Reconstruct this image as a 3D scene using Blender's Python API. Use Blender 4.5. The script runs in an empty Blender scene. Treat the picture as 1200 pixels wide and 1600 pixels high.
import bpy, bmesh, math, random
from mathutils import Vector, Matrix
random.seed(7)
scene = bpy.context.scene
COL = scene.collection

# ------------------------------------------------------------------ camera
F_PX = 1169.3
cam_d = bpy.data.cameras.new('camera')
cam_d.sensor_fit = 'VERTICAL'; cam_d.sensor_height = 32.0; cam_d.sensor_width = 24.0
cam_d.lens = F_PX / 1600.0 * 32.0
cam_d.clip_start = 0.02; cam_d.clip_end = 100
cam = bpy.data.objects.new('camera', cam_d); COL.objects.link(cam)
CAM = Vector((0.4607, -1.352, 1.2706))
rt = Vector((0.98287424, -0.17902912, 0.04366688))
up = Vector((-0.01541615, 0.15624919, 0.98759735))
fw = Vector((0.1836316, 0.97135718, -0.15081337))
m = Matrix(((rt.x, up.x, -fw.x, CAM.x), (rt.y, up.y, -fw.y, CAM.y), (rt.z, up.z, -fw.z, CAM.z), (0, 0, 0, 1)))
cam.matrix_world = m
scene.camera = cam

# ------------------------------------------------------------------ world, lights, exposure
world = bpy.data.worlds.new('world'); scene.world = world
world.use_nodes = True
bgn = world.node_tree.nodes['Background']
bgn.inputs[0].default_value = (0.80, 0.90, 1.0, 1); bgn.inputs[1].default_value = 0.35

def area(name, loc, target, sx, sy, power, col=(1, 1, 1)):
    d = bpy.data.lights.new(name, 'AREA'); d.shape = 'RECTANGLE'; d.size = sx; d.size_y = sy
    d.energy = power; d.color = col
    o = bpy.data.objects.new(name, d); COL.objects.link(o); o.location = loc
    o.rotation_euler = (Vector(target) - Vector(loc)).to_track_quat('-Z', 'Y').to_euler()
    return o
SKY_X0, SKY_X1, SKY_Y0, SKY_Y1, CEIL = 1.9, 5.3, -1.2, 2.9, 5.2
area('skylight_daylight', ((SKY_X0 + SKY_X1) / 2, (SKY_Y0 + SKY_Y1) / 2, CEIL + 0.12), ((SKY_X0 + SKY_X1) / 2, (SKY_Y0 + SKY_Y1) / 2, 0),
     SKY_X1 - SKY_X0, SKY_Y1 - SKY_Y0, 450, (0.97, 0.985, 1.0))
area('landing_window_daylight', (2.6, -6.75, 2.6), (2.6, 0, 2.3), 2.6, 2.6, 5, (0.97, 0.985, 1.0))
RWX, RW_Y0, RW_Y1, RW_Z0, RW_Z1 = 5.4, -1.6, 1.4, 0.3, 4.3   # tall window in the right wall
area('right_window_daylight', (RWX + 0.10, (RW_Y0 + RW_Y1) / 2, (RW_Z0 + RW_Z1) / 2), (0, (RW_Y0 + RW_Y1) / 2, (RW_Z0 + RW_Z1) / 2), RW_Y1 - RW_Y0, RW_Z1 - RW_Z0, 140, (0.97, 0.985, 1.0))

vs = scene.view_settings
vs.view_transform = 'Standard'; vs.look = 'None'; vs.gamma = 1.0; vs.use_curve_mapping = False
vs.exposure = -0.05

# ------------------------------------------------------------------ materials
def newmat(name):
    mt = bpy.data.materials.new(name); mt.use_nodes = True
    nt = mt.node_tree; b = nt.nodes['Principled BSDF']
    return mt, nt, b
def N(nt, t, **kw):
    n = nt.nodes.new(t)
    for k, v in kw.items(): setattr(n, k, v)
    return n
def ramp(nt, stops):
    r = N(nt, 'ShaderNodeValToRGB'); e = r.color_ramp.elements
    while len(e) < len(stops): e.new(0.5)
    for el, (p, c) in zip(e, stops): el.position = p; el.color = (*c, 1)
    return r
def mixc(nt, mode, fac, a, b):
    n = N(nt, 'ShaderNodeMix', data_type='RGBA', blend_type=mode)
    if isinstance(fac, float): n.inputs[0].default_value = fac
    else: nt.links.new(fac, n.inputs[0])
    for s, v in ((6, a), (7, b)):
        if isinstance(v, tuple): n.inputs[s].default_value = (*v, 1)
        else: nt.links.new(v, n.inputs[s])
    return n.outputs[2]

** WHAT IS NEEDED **
Print the listing above from its first line through the line with "COL = scene.collection", and stop there.

** ANSWER FOR THE TASK **
Reconstruct this image as a 3D scene using Blender's Python API. Use Blender 4.5. The script runs in an empty Blender scene. Treat the picture as 1200 pixels wide and 1600 pixels high.
import bpy, bmesh, math, random
from mathutils import Vector, Matrix
random.seed(7)
scene = bpy.context.scene
COL = scene.collection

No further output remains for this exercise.